**Exercise requirements**
Every line that holds the string "Write" is to be identified and copied.

--- BEGIN Record set ---

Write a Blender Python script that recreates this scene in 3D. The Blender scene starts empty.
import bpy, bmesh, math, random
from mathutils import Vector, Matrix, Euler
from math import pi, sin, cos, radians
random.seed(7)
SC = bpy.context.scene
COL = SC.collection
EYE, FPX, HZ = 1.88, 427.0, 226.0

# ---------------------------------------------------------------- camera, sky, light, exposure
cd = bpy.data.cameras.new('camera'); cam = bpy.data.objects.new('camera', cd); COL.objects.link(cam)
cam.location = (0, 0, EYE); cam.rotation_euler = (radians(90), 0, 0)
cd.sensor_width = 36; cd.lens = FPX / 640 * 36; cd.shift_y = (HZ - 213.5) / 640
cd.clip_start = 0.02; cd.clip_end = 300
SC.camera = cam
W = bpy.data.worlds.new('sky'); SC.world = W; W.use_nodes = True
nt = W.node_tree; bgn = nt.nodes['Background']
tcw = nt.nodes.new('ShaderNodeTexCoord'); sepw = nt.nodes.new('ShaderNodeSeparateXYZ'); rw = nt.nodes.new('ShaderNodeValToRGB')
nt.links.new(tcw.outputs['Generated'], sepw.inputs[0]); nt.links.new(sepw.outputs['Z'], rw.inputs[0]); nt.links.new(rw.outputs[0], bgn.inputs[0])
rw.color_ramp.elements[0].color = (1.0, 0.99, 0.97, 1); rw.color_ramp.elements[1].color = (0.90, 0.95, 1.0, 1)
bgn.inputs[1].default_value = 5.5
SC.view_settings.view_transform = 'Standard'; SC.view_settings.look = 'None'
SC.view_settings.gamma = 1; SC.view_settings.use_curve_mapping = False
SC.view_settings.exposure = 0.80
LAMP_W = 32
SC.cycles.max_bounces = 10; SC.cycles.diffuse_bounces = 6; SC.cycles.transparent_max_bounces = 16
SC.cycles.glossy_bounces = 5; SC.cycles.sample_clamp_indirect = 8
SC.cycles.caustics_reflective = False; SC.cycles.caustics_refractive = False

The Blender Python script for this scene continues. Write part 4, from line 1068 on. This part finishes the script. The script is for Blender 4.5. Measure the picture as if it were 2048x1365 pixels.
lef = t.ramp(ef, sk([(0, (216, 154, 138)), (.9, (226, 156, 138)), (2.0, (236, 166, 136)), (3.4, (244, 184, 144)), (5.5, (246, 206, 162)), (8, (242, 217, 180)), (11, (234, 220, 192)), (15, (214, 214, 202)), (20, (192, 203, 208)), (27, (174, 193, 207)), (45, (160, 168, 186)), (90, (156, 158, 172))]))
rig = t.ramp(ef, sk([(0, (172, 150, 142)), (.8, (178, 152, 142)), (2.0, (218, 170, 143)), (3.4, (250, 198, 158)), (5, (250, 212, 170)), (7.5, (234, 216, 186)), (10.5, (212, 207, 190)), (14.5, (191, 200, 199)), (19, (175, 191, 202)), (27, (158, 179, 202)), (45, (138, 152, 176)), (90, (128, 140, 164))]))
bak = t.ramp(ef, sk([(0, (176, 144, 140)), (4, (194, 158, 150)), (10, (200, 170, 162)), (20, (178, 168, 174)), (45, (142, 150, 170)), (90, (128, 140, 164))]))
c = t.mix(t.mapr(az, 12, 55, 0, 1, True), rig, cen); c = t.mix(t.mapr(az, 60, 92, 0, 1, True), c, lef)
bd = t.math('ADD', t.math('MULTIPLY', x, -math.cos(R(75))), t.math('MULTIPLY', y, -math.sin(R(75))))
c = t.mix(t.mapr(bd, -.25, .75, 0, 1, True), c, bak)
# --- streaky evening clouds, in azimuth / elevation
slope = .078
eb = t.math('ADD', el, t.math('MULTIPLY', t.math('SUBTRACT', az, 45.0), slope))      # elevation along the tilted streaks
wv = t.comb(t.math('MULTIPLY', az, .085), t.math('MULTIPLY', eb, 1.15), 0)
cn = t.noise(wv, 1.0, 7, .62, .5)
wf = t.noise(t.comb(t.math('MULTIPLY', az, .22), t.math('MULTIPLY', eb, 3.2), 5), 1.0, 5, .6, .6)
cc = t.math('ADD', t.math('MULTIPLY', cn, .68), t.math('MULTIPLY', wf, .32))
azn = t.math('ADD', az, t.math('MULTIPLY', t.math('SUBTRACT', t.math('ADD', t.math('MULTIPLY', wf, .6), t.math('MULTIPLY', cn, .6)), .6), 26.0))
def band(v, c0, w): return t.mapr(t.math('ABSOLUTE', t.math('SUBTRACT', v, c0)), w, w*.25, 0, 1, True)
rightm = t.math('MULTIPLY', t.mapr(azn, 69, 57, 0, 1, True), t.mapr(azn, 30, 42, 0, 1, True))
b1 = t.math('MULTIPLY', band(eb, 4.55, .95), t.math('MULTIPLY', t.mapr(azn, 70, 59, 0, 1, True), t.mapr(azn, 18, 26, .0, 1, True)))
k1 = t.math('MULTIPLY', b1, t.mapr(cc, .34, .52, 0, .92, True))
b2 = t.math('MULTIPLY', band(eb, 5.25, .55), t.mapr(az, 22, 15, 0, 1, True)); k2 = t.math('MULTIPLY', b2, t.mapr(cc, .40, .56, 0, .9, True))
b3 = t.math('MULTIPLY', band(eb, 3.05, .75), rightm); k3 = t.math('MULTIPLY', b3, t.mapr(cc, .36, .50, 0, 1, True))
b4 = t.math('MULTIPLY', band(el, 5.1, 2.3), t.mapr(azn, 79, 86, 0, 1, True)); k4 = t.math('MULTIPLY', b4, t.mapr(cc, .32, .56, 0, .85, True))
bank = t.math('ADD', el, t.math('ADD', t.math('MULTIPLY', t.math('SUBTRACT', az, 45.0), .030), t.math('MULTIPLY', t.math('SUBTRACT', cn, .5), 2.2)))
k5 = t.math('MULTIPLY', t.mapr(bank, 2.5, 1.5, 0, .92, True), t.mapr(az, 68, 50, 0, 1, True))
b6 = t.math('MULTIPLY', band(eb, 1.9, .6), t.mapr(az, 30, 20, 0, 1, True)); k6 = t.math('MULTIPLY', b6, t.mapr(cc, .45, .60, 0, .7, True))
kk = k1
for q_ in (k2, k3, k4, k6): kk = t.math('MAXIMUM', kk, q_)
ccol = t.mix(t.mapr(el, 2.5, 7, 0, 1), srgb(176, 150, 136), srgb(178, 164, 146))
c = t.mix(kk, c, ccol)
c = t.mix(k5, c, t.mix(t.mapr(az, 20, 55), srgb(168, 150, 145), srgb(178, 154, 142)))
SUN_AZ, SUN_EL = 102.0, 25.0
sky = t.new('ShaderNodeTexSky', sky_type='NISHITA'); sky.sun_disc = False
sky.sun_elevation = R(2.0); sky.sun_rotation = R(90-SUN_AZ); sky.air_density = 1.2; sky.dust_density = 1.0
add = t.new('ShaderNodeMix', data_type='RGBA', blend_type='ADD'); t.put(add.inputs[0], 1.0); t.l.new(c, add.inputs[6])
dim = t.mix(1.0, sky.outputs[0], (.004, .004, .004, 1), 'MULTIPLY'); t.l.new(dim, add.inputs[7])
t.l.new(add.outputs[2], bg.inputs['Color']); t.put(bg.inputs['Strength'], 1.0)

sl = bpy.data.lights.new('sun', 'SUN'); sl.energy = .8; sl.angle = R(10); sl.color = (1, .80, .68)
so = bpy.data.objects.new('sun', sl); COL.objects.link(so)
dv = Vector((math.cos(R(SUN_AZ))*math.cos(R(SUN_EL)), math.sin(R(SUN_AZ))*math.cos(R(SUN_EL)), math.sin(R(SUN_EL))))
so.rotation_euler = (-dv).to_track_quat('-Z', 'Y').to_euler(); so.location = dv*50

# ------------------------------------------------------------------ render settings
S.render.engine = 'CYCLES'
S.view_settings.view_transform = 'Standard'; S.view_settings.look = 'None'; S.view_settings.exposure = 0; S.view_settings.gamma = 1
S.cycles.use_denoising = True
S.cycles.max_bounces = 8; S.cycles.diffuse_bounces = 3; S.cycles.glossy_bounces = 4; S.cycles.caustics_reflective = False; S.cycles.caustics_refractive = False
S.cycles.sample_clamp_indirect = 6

--- END Record set ---

**Complete answer**
Write a Blender Python script that recreates this scene in 3D. The Blender scene starts empty.
The Blender Python script for this scene continues. Write part 4, from line 1068 on. This part finishes the script. The script is for Blender 4.5. Measure the picture as if it were 2048x1365 pixels.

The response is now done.